Document Analysis

  1. The nature of the document including author and or the context in which it was produced. Who was its intended audience?
  2. Provide a brief summary of the document. Does it have any particular biases or points of view? It is it arguing in favor of a specific policy or action and if so by whom or what and why?
  3. Explain what insights the document offers to enhance our understanding of U.S. History since 1877 and or our larger discourse on the human conditions.
    Requirements

It is expected that you will conform to the conventions of the profession when it comes to citing your sources in your written material. That means following the conventions of the Chicago/Turabian style formats (https://www.chicagomanualofstyle.org/turabian/citation-guide.html). All citations will be in the form of footnotes (at the bottom of the page) and even though the book essays involve only one source there will be a proper bibliographic citation at the end of the essays. Since these assignments involve only one source and the sources are pretty standard one-author books the format of those footnotes and bibliographic entry will be pretty straight forward.
First footnote reference:

  1. Katie Kitamura, A Separation (New York: Riverhead Books, 2017), 25.

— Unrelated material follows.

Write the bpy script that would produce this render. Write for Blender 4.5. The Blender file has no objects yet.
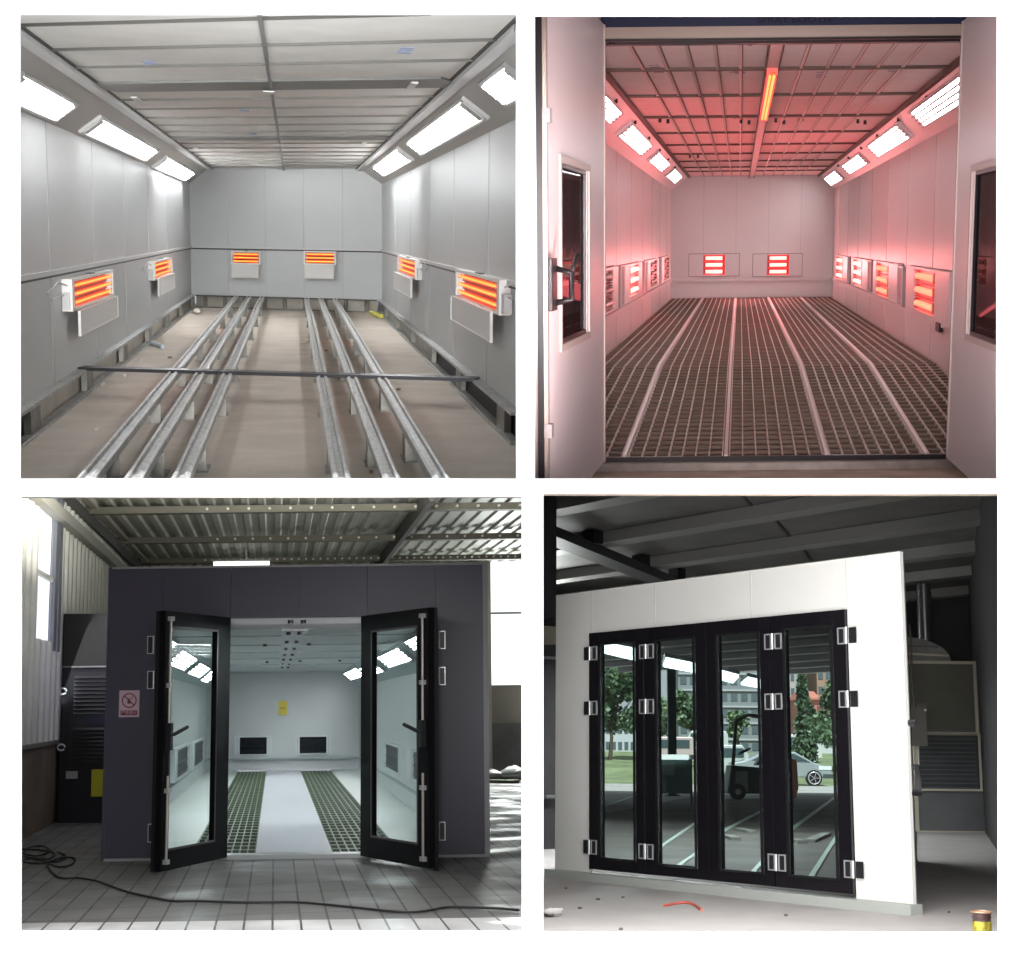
import bpy, bmesh, math, random
from mathutils import Vector, Matrix
random.seed(7)
sc = bpy.context.scene
col = sc.collection
F = 1500.0            # focal length in pixels of the 1024 x 957 frame
CX, CY = 512.0, 478.5
V = Vector

# ------------------------------------------------------------------ materials
MATS = {}
def mat(name, c, rough=.6, metal=0.0, var=.0, scale=4.0, bump=0.0, emit=None, es=1.0, c2=None, stretch=None, spec=.5, coat=0):
    if name in MATS: return MATS[name]
    m = bpy.data.materials.new(name); m.use_nodes = True
    nt = m.node_tree; N = nt.nodes; L = nt.links
    b = N['Principled BSDF']
    b.inputs['Base Color'].default_value = (*c, 1)
    b.inputs['Roughness'].default_value = rough
    b.inputs['Metallic'].default_value = metal
    b.inputs['Specular IOR Level'].default_value = spec
    b.inputs['Coat Weight'].default_value = coat
    if emit:
        b.inputs['Emission Color'].default_value = (*emit, 1)
        b.inputs['Emission Strength'].default_value = es
    if var or bump:
        tc = N.new('ShaderNodeTexCoord'); mp = N.new('ShaderNodeMapping')
        if stretch: mp.inputs['Scale'].default_value = stretch
        L.new(tc.outputs['Object'], mp.inputs['Vector'])
        nz = N.new('ShaderNodeTexNoise'); nz.inputs['Scale'].default_value = scale
        nz.inputs['Detail'].default_value = 6; nz.inputs['Roughness'].default_value = .62
        L.new(mp.outputs[0], nz.inputs['Vector'])
        if var:
            cc = c2 if c2 else tuple(max(0, x*(1-var)) for x in c)
            c1 = c if c2 else tuple(min(1, x*(1+var)) for x in c)
            rp = N.new('ShaderNodeValToRGB')
            rp.color_ramp.elements[0].position = .32; rp.color_ramp.elements[0].color = (*cc, 1)
            rp.color_ramp.elements[1].position = .68; rp.color_ramp.elements[1].color = (*c1, 1)
            L.new(nz.outputs['Fac'], rp.inputs['Fac']); L.new(rp.outputs[0], b.inputs['Base Color'])
        if bump:
            bp = N.new('ShaderNodeBump'); bp.inputs['Strength'].default_value = bump
            bp.inputs['Distance'].default_value = .02
            L.new(nz.outputs['Fac'], bp.inputs['Height']); L.new(bp.outputs[0], b.inputs['Normal'])
    MATS[name] = m
    return m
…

Shortened reference thereafter:

  1. Kitamura, Separation, 91–92.

Bibliographic entry:
Kitamura, Katie. A Separation. New York: Riverhead Books, 2017.

• Roughly 3 full pages
• MUST be thesis driven.
• Use textual support (quotations and paraphrases) from the text itself to substantiate you arguments.
• Use MLA or Chicago style to cite the texts including a Works Cited (MLA) or References (Chicago) page.